Instructions for the task. Pick out all lines in the listing holding the string "from" and copy them.

Data supplied.

- - -

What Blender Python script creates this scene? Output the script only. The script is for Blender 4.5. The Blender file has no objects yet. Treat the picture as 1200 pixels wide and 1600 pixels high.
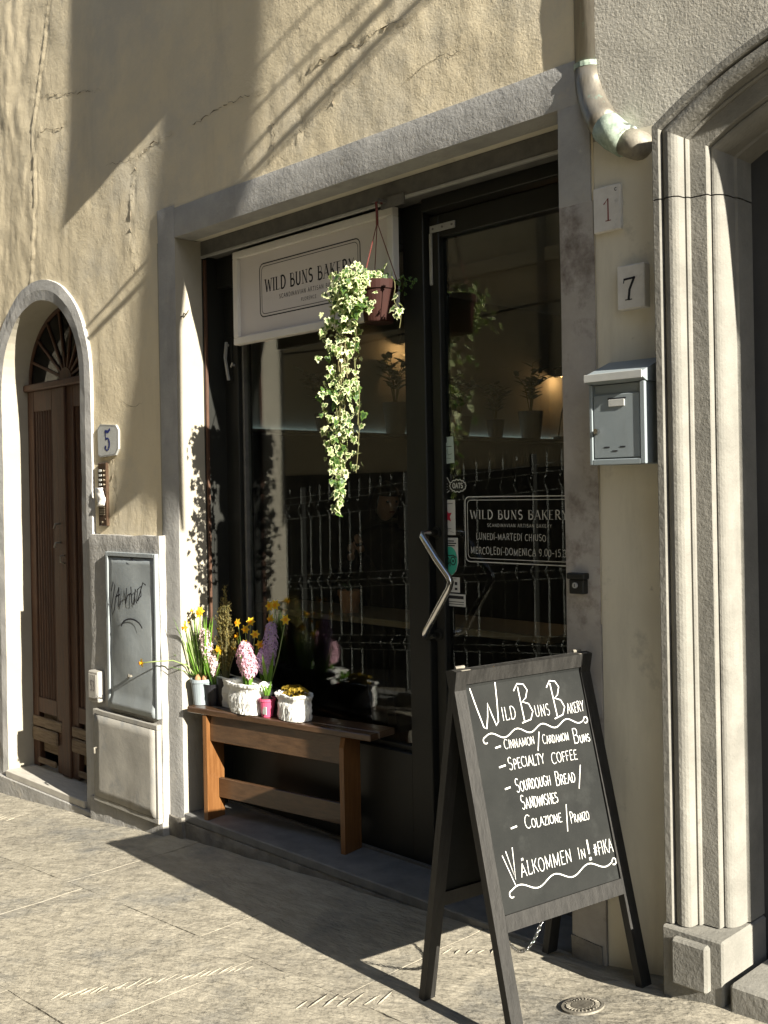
import bpy, bmesh, math, random
from mathutils import Vector, Matrix, noise
R = math.radians
random.seed(7)
sc = bpy.context.scene
COL = sc.collection

# ------------------------------------------------------------------ camera
th = math.atan2(1650.0, 1689.0)
roll = R(1.05)
d = Vector((-math.cos(th), math.sin(th), 0))
r0 = Vector((math.sin(th), math.cos(th), 0))
u0 = Vector((0, 0, 1))
cr = r0 * math.cos(roll) - u0 * math.sin(roll)
cu = u0 * math.cos(roll) + r0 * math.sin(roll)
CAM = Vector((0, -3.0457, 1.77))
cam = bpy.data.objects.new('camera', bpy.data.cameras.new('camera'))
COL.objects.link(cam)
m = Matrix((( cr.x, cu.x, -d.x, CAM.x), (cr.y, cu.y, -d.y, CAM.y), (cr.z, cu.z, -d.z, CAM.z), (0, 0, 0, 1)))
cam.matrix_world = m
cam.data.sensor_width = 36; cam.data.sensor_fit = 'AUTO'
cam.data.lens = 1650 / 1600 * 36
cam.data.shift_y = -33 / 1600
cam.data.clip_start = 0.05; cam.data.clip_end = 500
sc.camera = cam

# ------------------------------------------------------------------ light
AZ, EL = R(6.7), math.atan(0.4515)
S_EL = EL
sun_to = Vector((math.cos(AZ) * math.cos(EL), -math.sin(AZ) * math.cos(EL), math.sin(EL)))   # towards the sun
w = bpy.data.worlds.new('World'); sc.world = w; w.use_nodes = True
nt = w.node_tree
sky = nt.nodes.new('ShaderNodeTexSky'); sky.sky_type = 'NISHITA'; sky.sun_disc = False
sky.sun_elevation = S_EL
sky.sun_rotation = math.atan2(sun_to.x, sun_to.y)
sky.air_density = 1.0; sky.dust_density = 0.8
nt.nodes['Background'].inputs[1].default_value = 0.07
nt.links.new(sky.outputs[0], nt.nodes['Background'].inputs[0])
sl = bpy.data.lights.new('sun', 'SUN'); sl.energy = 5.0; sl.angle = R(0.35); sl.color = (1.0, 0.93, 0.80)
so = bpy.data.objects.new('sun', sl); COL.objects.link(so)
so.rotation_euler = sun_to.to_track_quat('Z', 'Y').to_euler()
so.location = (3, -3, 8)
sc.view_settings.view_transform = 'Standard'; sc.view_settings.look = 'None'
sc.view_settings.exposure = 1.75; sc.view_settings.gamma = 1
try: sc.view_settings.use_curve_mapping = False
except Exception: pass
sc.render.engine = 'CYCLES'
sc.cycles.max_bounces = 7; sc.cycles.transparent_max_bounces = 12
sc.cycles.diffuse_bounces = 4; sc.cycles.glossy_bounces = 4
sc.cycles.caustics_reflective = False; sc.cycles.caustics_refractive = False
sc.cycles.sample_clamp_indirect = 4

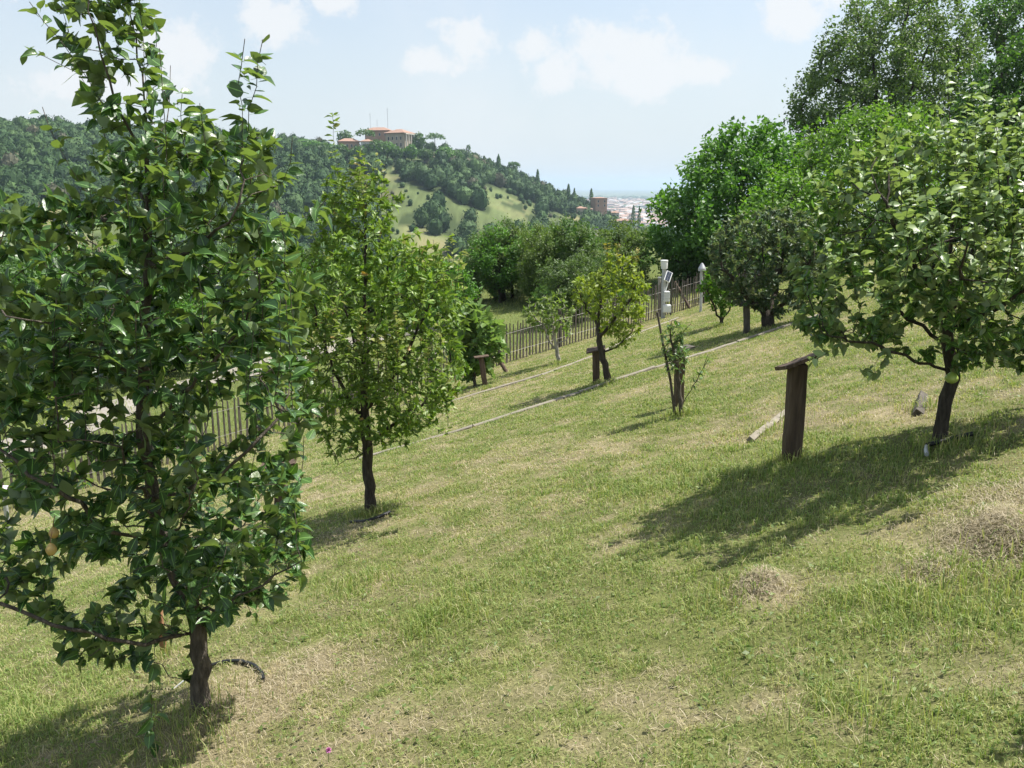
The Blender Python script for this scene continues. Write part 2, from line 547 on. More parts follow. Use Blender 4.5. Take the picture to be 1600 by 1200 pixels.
def meadow_mask(x, y):
    P = np.stack([x, y, H(x, y)], -1)
    u, v = pix(P)
    ok = (y > 200) & (np.hypot(x, y) < 900)
    m = np.zeros(np.shape(x), bool)
    for p in MEADOWS: m |= in_poly(u, v, p)
    return m & ok


def ground():
    th = np.concatenate([np.arange(-180, -40, 4.0), np.arange(-40, 40.01, .16), np.arange(44, 180.01, 4.0)])
    th = np.unique(np.clip(th, -180, 180)); th = R(1) * th
    rr = [0.25]
    while rr[-1] < 14000:
        q = rr[-1]
        rr.append(q * (1.10 if q < 1.2 else 1.011 if q < 40 else 1.02 if q < 1200 else 1.06))
    rr = np.array(rr)
    A, D = np.meshgrid(th, rr)
    x, y = D * np.sin(A), D * np.cos(A)
    z = H(x, y)
    nA, nD = len(th), len(rr)
    V = np.stack([x, y, z], -1).reshape(-1, 3)
    i = np.arange(nD - 1)[:, None] * nA; j = np.arange(nA - 1)[None, :]
    Fq = np.stack([i + j, i + j + 1, i + nA + j + 1, i + nA + j], -1).reshape(-1, 4)
    cen = np.array([[0, 0, float(H(0., 0.))]])
    fan = np.stack([np.full(nA - 1, 0), np.arange(1, nA) + 1, np.arange(nA - 1) + 1], -1)
    X, Y = V[:, 0], V[:, 1]
    dry = dryness(X, Y)[:, None]
    n1 = fbm(X * 3, Y * 3, 51, 3)[:, None]
    green = np.array([.150, .165, .062]) * (.75 + .5 * n1)
    straw = np.array([.27, .235, .15]) * (.75 + .5 * n1)
    lawn = (green * (1 - dry) + straw * dry) * .88
    n2 = fbm(X * .03, Y * .03, 61, 4)[:, None]
    n3 = fbm(X * .12, Y * .12, 66, 3)[:, None]
    mead = np.array([.105, .138, .055]) * (.6 + .8 * n2) * (.8 + .4 * n3)
    n4 = fbm(X * .5, Y * .5, 67, 3)[:, None]
    mead = mead * (.55 + .9 * n4); mead = mead * (1 - .45 * sstep(.52, .66, fbm(X * .045, Y * .045, 68, 3)[:, None]))
    mead = mead * (1 - .5 * sstep(.5, .75, n2)) + np.array([.30, .25, .14]) * .5 * sstep(.5, .75, n2)
    wood = np.array([.045, .065, .025]) * (.7 + .6 * n3)
    bench = np.array([.115, .145, .05]) * (.7 + .6 * fbm(X * .25, Y * .25, 71, 3)[:, None])
    Dd = np.hypot(X, Y)[:, None]
    t = (-.755 * X + .656 * Y)[:, None]
    mm = meadow_mask(X, Y)[:, None]
    opn = ((fbm(X * .012, Y * .012, 91, 3) < .385) & (X / np.maximum(Y, 1) > -.15) & (Dd[:, 0] > 255) & (Dd[:, 0] < 800))[:, None]
    far = np.where(mm | opn, mead, wood)
    col = lawn * (1 - sstep(16, 18, t)) + bench * sstep(16, 18, t)
    col = col * (1 - sstep(60, 110, Dd)) + far * sstep(60, 110, Dd)
    plain = np.array([.13, .15, .08]) * (.5 + n2)
    col = col * (1 - sstep(950, 1150, Dd)) + plain * sstep(950, 1150, Dd)
    # one sheet with the centre fan
    V2 = np.concatenate([cen, V]); C2 = np.concatenate([col[:1], col])
    m, nt, o = new_mat('ground_soil_and_turf')
    a = nd(nt, 'ShaderNodeAttribute', attribute_name='Col')
    f1 = noise_n(nt, 55, 5, .7); f2 = noise_n(nt, 9, 5, .65)
    c = mixc(nt, .75, a.outputs['Color'], ramp_n(nt, f1.outputs[0], [(.3, (.45, .45, .42)), (.7, (1.35, 1.3, 1.25))]), 'MULTIPLY')
    c = mixc(nt, .6, c, ramp_n(nt, f2.outputs[0], [(.3, (.7, .72, .66)), (.7, (1.2, 1.18, 1.15))]), 'MULTIPLY')
    p = nt.nodes.new('ShaderNodeBsdfPrincipled'); p.inputs['Roughness'].default_value = .95; p.inputs['Specular IOR Level'].default_value = .1
    nt.links.new(c, p.inputs['Base Color'])
    b = nt.nodes.new('ShaderNodeBump'); b.inputs['Strength'].default_value = .6; b.inputs['Distance'].default_value = .015
    nt.links.new(f1.outputs[0], b.inputs['Height']); nt.links.new(b.outputs[0], p.inputs['Normal'])
    nt.links.new(p.outputs[0], o.inputs[0])
    g = build('ground', [(V2, np.concatenate([Fq + 1])), (V2[:1 + nA], fan)], m, smooth=True,
              colors=np.concatenate([C2, C2[:1 + nA]]))
    tag(g, 'sloping hillside ground running down to the valley and on to the plain', 'ground', kind='structure')


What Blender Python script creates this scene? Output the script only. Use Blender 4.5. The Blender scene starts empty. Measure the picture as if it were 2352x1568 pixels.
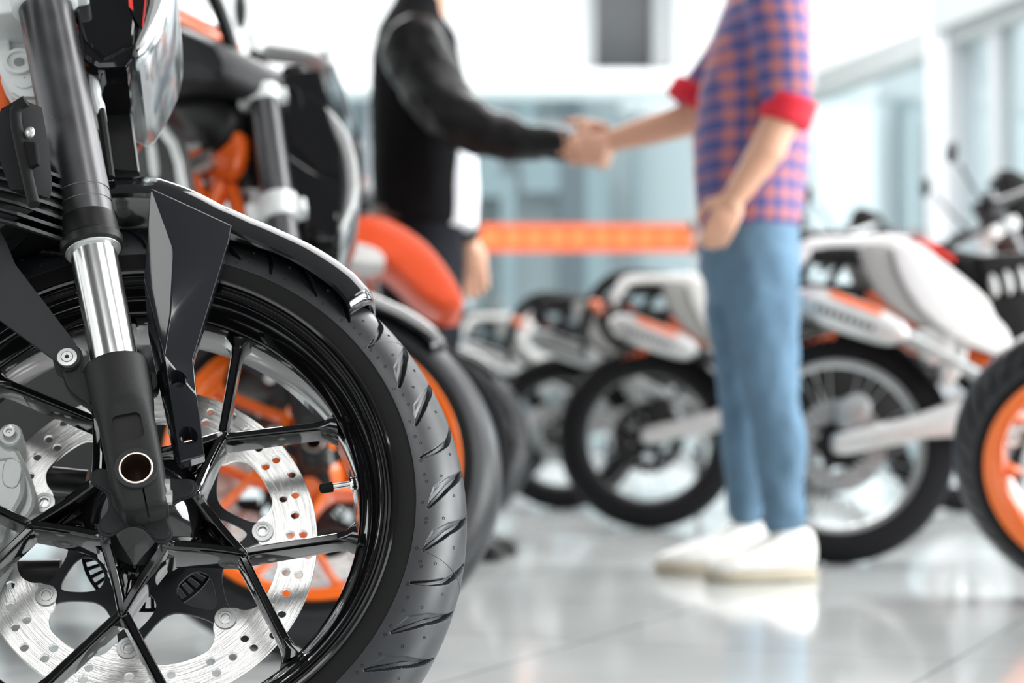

- - -

Completed exercise.
from mathutils import Vector, Matrix, noise
The Blender Python script for this scene continues. Write part 2, from line 547 on. More parts follow. Use Blender 4.5. Take the picture to be 1600 by 1200 pixels.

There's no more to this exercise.